The blame game has started over Argentina’s technical default on its debt.
A top politician – Cabinet chief Jorge Capitanich – insisted the country is not in default and he accused the US mediator who was trying to negotiate a settlement of “incompetence”.
This follows a long legal battle with US-based investors – hedge funds – that were looking to make a killing by forcing Buenos Aires to pay 100 percent of money owed on bonds from its 2002 default.
The government has since reached an agreement with other bondholders to pay them up to 70 percent less.
Economy Minister Axel Kicillof, who was in New York for the negotiations, railed against the US court judge who ordered Argentina to pay the hedge funds in full and blocked interest payments to other bondholders.
He insisted Argentina is paying what it owes: “The country has money, it will keep paying what is due, because it wants to and it is able to.”
Even a short default will raise borrowing costs for businesses in Latin America’s third-biggest economy, which is in recession.

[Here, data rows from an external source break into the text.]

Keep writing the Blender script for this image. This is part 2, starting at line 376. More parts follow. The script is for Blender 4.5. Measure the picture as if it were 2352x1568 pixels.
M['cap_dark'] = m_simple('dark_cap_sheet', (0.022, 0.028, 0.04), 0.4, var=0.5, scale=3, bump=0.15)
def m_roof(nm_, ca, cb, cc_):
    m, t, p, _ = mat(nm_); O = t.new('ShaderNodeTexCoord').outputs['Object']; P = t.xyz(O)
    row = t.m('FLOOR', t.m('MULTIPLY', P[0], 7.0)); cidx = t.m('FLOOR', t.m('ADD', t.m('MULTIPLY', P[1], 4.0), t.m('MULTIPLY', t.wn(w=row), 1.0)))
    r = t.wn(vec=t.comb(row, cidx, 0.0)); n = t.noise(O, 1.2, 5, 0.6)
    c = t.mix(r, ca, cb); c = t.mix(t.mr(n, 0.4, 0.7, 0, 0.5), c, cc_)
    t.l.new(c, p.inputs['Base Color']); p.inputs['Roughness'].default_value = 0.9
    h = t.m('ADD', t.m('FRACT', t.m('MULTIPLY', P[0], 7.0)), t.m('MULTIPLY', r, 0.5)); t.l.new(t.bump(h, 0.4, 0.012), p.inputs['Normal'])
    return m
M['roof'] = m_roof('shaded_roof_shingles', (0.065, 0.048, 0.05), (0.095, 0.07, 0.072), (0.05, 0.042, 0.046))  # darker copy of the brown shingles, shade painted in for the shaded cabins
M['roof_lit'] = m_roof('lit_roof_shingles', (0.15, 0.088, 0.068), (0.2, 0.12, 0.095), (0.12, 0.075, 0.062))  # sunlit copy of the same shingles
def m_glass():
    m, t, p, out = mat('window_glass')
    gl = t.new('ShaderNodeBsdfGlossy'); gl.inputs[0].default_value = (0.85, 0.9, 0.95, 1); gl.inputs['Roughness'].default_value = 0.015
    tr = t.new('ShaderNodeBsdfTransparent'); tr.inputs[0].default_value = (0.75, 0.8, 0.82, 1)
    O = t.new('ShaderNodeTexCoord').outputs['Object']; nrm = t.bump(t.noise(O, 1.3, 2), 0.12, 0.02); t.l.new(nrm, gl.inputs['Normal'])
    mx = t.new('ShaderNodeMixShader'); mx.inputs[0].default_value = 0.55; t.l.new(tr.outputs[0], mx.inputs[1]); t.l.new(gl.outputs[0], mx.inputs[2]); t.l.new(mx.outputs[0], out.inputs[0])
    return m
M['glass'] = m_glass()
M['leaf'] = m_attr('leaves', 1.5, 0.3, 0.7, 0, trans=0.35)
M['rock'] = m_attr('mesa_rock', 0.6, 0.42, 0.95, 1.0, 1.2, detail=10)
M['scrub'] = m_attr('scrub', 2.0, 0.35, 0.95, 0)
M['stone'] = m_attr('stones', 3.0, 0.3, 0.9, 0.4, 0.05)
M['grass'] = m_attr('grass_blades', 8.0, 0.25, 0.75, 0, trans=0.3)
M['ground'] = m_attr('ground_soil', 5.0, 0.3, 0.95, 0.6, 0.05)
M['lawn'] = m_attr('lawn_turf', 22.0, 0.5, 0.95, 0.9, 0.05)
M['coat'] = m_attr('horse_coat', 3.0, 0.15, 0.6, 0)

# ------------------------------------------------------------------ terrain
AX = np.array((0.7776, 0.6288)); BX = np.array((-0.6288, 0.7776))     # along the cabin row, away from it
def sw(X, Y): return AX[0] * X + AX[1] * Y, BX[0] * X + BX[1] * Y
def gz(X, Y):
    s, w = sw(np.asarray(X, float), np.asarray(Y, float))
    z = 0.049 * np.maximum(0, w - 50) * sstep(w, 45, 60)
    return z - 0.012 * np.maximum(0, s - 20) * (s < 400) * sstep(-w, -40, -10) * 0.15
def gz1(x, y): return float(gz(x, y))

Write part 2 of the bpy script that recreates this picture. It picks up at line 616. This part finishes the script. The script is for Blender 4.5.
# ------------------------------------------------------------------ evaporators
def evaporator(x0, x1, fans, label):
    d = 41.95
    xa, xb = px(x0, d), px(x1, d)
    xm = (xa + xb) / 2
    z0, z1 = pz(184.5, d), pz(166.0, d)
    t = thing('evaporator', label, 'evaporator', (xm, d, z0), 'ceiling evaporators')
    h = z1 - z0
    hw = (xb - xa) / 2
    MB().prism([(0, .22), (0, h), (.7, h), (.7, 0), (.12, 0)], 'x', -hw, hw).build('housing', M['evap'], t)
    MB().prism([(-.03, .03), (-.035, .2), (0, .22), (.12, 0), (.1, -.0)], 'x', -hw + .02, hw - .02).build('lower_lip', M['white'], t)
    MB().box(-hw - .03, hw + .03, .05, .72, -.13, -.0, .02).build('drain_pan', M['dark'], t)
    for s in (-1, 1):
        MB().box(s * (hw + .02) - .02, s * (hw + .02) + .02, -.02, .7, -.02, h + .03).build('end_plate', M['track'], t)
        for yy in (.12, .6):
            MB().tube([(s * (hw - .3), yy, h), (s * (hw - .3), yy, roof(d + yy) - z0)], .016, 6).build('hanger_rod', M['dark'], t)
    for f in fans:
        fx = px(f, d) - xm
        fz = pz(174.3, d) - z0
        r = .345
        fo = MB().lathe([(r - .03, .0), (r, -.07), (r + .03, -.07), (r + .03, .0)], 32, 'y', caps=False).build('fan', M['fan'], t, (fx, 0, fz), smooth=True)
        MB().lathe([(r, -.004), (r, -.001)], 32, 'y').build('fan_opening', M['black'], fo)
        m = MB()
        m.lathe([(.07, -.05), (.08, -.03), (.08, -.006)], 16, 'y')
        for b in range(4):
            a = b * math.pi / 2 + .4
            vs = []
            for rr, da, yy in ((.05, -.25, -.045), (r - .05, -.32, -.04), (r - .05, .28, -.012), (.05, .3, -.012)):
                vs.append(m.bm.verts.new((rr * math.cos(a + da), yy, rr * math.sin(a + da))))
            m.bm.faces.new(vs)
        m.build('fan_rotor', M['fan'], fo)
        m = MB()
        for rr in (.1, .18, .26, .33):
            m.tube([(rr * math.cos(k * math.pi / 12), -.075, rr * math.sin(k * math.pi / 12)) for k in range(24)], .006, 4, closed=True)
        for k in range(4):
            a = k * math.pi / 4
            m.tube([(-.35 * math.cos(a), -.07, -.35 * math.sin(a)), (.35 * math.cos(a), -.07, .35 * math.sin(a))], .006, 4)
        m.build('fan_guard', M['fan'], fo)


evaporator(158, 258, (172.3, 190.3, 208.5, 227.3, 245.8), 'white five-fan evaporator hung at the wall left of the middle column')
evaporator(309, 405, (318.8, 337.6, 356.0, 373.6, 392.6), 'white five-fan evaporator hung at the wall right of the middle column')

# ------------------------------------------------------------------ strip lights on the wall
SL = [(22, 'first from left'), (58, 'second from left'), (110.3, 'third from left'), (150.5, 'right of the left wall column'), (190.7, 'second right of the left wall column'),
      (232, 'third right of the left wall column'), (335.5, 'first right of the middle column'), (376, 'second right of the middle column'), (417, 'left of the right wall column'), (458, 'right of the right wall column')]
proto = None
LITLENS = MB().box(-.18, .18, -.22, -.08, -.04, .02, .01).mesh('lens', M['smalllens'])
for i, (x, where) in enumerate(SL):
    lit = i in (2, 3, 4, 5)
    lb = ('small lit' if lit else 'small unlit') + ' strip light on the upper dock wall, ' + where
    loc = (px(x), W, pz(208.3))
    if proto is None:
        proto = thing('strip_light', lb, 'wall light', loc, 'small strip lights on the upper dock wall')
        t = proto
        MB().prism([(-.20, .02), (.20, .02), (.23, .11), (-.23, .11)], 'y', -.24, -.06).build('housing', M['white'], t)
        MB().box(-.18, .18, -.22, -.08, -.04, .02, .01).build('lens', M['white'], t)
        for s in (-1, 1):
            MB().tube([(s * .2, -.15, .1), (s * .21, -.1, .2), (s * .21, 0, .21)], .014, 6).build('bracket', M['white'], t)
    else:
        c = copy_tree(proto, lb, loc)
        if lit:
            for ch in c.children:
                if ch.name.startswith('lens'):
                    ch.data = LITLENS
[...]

It will also pile more pressure on Argentina’s currency, the peso, drain the government’s dwindling foreign reserves and fuel one of the world’s highest inflation rates.
The response from the financial markets has been relatively muted as this is not a repeat of the country’s crash of 12 years ago when the economy collapsed around a bankrupt government.
As Emiliano Surballe, fixed income analyst at Bank Julius Baer, pointed out: “The situation that generated the default was a lawsuit, not the failure of the country to transfer the proceeds to pay existing debt.”
Many investors and economists still hope a solution can be worked out.